Of course, all of this relies upon the reliability of CGC. According to anecdotal evidence, people have resubmitted the same comic book to the company and received a different grade — a fact the company acknowledges, as differences inevitably exist between individual graders. Yet no careful investigation of the company and its grading process has occurred. Scandals have been alleged in which powerful people have arranged to have grades attached to large masses of books. I do not mean to lend legitimacy to such allegations, and I certainly think people have a right to buy or sell such material, but one has to recognize that the value of CGC-graded comic books rests upon the continuing reputation of that company, which has not itself been graded. Who grades the graders?

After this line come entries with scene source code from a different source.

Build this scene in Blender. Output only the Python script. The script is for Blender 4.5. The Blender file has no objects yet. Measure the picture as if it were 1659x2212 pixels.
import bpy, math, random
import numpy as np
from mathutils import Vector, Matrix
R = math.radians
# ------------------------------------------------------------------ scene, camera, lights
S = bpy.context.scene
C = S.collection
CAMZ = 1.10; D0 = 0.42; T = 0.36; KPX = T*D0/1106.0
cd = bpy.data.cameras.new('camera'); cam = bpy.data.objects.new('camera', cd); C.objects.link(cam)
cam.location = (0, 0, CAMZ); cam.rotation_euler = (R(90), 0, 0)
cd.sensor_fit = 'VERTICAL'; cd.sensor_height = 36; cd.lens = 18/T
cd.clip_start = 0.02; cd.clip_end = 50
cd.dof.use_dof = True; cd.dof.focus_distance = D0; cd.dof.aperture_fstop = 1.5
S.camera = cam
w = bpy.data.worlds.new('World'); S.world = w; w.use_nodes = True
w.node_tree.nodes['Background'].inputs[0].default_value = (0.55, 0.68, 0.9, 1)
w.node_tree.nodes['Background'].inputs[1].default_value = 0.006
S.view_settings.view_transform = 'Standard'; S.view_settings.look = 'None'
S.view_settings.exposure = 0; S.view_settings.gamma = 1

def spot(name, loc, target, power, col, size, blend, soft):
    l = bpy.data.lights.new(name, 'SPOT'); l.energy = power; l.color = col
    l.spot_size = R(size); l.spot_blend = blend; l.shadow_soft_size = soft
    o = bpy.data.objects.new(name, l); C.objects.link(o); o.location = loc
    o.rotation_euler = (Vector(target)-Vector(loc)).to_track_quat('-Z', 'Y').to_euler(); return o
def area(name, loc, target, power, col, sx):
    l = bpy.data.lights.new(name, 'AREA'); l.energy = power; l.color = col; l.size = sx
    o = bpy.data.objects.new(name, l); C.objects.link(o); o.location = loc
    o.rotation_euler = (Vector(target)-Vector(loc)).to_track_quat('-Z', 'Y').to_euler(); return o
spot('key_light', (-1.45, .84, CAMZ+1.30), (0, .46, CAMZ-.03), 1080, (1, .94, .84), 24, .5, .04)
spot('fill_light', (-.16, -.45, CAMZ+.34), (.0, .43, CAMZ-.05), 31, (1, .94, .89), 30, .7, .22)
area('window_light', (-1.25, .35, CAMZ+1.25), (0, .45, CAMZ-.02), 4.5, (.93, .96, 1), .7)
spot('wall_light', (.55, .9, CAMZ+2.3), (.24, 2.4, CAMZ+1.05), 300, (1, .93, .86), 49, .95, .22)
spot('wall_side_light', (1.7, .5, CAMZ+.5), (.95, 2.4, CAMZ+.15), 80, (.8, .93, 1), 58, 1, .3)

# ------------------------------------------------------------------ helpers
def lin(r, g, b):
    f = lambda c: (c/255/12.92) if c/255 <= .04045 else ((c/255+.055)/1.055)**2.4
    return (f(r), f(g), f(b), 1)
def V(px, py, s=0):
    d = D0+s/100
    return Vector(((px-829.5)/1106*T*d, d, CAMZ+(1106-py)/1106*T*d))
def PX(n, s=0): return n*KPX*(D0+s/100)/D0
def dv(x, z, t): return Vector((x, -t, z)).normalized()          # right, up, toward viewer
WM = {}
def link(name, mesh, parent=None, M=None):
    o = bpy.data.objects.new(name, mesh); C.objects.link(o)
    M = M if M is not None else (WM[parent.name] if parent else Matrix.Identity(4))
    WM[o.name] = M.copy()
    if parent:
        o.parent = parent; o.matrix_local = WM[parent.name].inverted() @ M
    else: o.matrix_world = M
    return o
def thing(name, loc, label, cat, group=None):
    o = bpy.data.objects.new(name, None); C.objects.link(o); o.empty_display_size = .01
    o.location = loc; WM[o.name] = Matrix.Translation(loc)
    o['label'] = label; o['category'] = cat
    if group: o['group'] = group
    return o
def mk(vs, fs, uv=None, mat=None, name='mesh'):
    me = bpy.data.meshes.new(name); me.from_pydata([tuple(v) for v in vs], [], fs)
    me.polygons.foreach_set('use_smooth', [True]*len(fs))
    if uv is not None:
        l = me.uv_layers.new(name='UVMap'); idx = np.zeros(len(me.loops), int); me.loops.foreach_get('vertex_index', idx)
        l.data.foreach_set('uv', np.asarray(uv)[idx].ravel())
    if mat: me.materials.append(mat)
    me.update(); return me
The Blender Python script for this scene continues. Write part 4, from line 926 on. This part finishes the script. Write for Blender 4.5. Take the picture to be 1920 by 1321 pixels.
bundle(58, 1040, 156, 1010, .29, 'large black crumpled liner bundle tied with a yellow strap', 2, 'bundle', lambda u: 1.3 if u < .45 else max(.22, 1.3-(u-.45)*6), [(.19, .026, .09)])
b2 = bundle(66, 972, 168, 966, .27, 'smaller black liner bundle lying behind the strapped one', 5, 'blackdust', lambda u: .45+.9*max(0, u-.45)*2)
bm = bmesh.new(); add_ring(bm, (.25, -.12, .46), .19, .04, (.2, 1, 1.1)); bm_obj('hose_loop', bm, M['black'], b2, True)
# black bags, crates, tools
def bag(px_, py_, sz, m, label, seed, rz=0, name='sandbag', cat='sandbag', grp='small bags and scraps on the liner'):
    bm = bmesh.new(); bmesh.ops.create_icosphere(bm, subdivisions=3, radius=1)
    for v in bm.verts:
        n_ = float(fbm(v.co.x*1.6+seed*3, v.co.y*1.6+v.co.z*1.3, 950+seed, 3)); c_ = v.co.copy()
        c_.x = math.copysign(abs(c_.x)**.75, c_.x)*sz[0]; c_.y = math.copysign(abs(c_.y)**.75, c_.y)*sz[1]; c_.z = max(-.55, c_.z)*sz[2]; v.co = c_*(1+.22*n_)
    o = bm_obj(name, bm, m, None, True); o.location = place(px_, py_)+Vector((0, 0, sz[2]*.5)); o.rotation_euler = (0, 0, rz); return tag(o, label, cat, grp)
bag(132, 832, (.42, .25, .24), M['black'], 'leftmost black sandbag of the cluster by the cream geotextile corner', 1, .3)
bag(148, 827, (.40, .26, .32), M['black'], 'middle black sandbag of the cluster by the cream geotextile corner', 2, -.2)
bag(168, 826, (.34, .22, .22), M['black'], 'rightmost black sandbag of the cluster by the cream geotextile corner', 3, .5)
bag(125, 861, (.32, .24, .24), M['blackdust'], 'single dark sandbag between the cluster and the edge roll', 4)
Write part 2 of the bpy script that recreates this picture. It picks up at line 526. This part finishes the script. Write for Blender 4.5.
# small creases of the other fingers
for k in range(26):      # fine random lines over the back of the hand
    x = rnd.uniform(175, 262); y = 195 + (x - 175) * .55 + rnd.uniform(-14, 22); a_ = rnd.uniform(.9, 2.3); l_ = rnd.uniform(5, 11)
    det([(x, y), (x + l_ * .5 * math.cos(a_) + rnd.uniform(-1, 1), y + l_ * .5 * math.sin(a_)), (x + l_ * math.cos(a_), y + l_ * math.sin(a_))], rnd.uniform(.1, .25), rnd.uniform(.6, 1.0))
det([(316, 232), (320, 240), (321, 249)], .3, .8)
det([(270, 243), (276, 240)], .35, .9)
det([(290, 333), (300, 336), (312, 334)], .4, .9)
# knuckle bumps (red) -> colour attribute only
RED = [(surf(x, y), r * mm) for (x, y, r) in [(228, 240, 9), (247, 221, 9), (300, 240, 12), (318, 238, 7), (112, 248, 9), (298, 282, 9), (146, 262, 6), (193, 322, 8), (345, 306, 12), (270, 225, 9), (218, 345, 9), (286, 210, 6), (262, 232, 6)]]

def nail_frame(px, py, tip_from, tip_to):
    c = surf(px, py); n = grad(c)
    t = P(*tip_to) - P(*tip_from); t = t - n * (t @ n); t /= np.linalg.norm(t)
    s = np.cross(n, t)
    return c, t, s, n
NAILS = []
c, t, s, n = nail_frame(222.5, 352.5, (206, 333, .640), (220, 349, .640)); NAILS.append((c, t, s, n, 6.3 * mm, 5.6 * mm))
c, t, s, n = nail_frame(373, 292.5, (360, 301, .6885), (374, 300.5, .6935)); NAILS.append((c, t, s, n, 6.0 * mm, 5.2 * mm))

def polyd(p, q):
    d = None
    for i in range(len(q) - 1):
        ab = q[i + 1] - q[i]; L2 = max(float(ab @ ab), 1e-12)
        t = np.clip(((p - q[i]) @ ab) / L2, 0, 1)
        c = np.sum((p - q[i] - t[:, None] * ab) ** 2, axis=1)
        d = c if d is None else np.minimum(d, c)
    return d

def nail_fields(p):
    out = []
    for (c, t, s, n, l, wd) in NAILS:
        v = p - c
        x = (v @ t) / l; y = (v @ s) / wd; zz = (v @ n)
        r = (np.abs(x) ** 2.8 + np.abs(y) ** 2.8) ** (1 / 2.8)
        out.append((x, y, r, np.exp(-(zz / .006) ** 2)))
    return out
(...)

Whatever the reliability of CGC, its services are distinctly targeted for collectors, for people who just have to have a copy of Ultimate Spider-Man with a 9.9 grade attached. I am myself a comic book collector who owns dozens of thousands of comic books, but the idea of not being able to open them and read them appalls me. I like having rare but important graphic novels in the same way that I like first-edition novels. The trouble is when comic books are treated not as literary artifacts but as baseball cards, any content between the covers being irrelevant. And that is not only an offense to comic books as art, but a part of the market that one cannot rely upon, as past crashes of speculative markets have indicated over and over.
When I go into a used book store, I am elated to find editions that I want but do not have, but I am elated first to be able to read a work I find important and second to be able to add to my library a particular edition of some historical importance — as I define it, based on my own sense of merit. Comic book price guides evolved precisely for this purpose — for people who appreciated an under-appreciated art form and needed some measure of determining, in a budding convention culture, just what old comic books should sell for. Overstreet, that pioneer of comic book price guides, was similarly accused of immorality, of hording particular comics and inflating their listed prices. Again, we should have learned our lesson by now — though that requires knowing our history. As Neil Gaiman has reminded us, they sold tulips too. You buy a Picasso because it’s a Picasso, to stare a genius ready on your wall, and because it’s a privilege to own, not because someone has told you it’s worth money.